**TASK DIRECTIONS**
Copy each line below that contains "image".

**MATERIAL**

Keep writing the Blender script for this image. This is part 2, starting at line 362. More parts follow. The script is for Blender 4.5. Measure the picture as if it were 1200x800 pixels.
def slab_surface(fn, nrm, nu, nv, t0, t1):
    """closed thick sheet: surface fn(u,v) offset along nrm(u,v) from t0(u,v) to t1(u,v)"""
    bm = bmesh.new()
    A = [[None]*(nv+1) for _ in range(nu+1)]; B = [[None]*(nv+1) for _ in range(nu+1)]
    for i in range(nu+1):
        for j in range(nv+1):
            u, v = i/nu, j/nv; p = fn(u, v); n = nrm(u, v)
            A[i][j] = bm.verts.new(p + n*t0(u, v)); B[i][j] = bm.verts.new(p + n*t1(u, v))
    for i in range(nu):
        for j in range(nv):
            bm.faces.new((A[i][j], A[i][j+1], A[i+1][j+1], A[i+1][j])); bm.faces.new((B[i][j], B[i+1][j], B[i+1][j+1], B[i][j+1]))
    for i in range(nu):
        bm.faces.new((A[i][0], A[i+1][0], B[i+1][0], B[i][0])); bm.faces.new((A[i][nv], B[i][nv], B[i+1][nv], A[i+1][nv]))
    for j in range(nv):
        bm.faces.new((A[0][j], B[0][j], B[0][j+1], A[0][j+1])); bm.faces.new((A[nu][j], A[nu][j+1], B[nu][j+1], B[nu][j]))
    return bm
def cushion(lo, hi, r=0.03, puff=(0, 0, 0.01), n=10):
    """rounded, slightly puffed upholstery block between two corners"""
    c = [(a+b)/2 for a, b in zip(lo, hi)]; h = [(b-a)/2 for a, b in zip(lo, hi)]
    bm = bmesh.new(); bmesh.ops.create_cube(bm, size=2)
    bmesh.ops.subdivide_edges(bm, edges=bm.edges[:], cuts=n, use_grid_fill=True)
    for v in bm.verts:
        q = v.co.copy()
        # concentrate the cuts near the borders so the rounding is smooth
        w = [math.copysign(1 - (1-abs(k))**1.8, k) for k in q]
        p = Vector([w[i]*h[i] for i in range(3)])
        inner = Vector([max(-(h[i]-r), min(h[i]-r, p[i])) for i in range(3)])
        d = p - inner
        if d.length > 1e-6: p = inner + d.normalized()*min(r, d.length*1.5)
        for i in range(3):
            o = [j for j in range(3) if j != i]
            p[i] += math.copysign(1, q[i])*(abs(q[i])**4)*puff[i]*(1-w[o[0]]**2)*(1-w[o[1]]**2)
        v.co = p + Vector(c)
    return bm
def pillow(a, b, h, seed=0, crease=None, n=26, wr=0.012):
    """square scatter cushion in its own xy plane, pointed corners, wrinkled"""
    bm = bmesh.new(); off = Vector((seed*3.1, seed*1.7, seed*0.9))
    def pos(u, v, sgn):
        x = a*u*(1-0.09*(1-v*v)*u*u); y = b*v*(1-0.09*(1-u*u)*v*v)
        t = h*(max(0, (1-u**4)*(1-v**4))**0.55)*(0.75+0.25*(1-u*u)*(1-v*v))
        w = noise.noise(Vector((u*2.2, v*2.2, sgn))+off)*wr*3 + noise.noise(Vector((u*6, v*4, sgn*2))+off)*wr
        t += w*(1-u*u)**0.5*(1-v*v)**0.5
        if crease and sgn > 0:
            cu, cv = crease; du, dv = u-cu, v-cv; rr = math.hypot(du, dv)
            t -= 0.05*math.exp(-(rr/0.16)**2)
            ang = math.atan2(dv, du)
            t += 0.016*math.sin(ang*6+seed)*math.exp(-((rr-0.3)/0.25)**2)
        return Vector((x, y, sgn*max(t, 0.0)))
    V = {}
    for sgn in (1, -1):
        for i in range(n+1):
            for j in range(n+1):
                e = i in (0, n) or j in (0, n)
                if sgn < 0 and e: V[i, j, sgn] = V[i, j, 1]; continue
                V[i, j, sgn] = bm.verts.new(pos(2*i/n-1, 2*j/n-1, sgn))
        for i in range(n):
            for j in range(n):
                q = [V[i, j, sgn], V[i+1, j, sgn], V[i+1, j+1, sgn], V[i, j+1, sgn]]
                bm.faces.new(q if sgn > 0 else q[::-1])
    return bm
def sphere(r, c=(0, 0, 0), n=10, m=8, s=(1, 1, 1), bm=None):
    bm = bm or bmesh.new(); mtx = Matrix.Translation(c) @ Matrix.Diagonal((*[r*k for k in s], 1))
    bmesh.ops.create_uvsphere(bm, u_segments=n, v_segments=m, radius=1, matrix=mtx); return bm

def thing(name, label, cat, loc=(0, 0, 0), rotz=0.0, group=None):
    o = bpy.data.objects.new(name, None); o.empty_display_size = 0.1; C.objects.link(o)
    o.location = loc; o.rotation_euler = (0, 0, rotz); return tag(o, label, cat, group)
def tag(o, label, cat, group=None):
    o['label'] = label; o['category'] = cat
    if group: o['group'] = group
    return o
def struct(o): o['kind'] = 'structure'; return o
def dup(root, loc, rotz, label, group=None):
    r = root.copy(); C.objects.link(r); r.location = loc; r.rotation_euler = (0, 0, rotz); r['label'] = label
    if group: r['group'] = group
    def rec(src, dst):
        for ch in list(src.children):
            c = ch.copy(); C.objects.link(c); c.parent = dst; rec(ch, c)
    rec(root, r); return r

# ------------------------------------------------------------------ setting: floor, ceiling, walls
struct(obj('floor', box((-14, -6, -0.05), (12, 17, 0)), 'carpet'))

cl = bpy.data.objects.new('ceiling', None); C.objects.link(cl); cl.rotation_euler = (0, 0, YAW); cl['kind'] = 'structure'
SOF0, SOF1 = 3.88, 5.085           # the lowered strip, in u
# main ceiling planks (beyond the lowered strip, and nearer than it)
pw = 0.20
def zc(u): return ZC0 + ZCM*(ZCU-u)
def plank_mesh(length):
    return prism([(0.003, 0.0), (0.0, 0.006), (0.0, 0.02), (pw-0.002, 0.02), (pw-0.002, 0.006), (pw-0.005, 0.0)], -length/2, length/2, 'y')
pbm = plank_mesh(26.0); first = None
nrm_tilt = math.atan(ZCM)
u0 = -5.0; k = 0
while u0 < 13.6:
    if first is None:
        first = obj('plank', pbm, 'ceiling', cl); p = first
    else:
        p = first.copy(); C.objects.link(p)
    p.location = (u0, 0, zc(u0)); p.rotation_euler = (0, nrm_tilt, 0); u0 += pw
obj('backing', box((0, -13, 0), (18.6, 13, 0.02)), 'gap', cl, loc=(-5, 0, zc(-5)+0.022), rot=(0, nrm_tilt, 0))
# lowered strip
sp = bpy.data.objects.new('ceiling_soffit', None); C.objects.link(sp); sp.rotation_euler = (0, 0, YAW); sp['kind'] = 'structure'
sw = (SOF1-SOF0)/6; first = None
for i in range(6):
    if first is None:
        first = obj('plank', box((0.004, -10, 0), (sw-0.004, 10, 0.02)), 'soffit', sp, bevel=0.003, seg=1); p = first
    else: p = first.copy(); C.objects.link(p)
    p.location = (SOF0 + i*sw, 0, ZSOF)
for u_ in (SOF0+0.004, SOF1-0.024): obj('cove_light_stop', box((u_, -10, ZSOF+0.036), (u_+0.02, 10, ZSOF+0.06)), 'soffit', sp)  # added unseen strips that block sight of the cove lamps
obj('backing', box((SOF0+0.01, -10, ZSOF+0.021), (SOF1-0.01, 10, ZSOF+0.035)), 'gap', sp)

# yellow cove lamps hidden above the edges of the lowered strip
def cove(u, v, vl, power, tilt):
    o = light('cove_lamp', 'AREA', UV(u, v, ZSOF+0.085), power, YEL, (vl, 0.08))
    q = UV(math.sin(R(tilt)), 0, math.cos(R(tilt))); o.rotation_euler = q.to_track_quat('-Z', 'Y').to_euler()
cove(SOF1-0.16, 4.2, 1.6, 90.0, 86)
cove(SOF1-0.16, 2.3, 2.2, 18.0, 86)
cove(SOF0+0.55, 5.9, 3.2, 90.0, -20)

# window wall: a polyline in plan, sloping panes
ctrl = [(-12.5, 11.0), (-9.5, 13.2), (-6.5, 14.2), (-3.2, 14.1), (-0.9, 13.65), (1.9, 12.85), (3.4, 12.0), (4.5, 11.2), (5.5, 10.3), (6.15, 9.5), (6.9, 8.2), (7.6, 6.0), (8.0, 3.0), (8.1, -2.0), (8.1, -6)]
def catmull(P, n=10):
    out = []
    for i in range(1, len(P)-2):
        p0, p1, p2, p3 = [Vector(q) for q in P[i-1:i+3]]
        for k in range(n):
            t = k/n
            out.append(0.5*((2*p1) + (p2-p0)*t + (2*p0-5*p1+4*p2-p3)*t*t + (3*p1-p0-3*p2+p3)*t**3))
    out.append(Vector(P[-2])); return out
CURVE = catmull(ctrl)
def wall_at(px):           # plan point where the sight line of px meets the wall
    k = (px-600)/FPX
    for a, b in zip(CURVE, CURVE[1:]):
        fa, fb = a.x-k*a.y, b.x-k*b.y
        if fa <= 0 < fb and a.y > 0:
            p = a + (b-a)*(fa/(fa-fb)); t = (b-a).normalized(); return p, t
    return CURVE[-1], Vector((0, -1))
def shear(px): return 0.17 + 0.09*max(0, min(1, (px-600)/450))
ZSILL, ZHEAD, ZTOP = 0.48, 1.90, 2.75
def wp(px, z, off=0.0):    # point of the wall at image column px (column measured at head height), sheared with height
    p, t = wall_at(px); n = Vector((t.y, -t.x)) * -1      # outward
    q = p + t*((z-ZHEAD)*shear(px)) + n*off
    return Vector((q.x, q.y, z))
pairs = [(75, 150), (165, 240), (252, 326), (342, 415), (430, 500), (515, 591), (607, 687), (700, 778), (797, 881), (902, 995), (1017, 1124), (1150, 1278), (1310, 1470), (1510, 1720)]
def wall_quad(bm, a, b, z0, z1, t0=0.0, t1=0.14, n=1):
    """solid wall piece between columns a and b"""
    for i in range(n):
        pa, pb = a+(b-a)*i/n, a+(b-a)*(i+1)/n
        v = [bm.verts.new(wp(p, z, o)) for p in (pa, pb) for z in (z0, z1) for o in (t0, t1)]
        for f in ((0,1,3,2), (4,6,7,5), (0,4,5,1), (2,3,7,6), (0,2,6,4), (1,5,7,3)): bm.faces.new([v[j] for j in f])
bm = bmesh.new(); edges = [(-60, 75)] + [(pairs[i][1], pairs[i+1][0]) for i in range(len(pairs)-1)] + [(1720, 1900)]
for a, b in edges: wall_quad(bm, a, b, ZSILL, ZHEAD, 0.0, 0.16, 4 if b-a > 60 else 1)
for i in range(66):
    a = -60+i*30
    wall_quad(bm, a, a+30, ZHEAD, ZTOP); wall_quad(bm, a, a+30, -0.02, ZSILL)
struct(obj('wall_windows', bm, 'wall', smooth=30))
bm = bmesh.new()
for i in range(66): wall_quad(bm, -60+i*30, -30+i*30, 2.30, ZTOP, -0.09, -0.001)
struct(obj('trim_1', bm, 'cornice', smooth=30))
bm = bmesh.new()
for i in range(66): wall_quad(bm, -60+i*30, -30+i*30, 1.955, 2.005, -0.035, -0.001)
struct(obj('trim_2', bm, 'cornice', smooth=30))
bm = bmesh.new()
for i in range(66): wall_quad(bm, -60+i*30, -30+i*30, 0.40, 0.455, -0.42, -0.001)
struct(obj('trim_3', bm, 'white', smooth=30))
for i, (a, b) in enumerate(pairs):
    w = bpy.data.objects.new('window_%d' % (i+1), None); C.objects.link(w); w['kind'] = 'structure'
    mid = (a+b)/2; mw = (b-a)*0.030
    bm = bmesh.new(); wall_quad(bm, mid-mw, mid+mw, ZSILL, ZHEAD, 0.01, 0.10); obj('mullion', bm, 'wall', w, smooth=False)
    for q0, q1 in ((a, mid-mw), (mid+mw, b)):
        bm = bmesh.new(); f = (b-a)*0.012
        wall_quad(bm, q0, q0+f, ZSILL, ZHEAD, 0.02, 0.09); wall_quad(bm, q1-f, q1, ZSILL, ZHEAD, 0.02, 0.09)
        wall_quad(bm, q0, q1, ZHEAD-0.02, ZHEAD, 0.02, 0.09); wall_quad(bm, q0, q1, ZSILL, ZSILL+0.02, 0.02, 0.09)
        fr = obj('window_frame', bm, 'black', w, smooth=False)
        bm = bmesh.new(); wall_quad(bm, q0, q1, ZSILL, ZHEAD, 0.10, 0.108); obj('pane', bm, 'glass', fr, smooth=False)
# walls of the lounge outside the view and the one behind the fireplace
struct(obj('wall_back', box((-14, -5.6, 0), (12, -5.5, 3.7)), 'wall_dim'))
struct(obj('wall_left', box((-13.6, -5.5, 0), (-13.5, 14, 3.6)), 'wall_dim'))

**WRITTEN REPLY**
Keep writing the Blender script for this image. This is part 2, starting at line 362. More parts follow. The script is for Blender 4.5. Measure the picture as if it were 1200x800 pixels.
def wp(px, z, off=0.0):    # point of the wall at image column px (column measured at head height), sheared with height